*Task brief*
All lines from the one with "6.6).build('floor', M['room'], house)" to the end need to be copied exactly, with nothing before them.

◆ ◆ ◆ ◆ ◆

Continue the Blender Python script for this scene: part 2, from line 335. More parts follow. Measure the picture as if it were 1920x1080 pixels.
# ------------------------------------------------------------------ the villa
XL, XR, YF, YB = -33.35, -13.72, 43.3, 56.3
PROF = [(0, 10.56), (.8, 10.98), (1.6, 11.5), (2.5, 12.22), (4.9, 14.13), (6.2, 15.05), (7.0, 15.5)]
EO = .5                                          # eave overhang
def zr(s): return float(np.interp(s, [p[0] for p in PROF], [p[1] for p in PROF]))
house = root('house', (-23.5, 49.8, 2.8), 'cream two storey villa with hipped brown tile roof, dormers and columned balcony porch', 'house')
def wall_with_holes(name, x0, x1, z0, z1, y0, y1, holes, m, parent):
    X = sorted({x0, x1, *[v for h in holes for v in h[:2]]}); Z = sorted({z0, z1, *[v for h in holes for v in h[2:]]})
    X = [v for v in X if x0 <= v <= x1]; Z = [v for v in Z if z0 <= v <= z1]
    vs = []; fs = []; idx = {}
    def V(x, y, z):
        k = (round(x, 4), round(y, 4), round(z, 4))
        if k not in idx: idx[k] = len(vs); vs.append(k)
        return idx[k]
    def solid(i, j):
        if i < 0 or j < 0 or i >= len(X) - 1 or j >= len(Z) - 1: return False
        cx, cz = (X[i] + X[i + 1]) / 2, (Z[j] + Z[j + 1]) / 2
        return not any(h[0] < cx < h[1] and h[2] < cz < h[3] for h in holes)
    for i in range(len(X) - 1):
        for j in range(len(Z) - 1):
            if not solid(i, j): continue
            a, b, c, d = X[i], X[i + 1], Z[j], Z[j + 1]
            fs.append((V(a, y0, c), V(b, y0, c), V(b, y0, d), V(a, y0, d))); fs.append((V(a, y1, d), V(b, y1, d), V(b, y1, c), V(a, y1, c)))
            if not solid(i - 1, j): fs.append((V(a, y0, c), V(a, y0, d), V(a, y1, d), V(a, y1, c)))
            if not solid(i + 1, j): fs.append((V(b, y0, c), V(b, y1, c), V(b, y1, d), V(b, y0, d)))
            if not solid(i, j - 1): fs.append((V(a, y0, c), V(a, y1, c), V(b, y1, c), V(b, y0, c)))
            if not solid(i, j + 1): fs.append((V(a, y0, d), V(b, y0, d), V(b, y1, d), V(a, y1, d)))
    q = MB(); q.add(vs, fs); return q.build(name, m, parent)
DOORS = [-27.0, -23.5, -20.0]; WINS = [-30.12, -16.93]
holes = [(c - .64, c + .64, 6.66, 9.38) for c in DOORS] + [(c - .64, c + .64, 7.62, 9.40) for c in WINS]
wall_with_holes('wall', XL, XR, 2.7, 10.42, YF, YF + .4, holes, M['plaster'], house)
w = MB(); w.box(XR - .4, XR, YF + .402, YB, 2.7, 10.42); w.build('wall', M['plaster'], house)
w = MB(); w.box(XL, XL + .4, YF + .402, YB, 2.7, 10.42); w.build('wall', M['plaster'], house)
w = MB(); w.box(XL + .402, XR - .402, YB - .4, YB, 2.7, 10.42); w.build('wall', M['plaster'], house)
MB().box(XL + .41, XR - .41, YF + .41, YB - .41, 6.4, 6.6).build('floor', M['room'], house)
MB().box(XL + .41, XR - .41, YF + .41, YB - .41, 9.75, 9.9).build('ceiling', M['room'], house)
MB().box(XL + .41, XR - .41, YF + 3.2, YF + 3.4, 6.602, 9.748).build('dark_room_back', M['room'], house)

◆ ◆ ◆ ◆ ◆

*Solution*
MB().box(XL + .41, XR - .41, YF + .41, YB - .41, 6.4, 6.6).build('floor', M['room'], house)
MB().box(XL + .41, XR - .41, YF + .41, YB - .41, 9.75, 9.9).build('ceiling', M['room'], house)
MB().box(XL + .41, XR - .41, YF + 3.2, YF + 3.4, 6.602, 9.748).build('dark_room_back', M['room'], house)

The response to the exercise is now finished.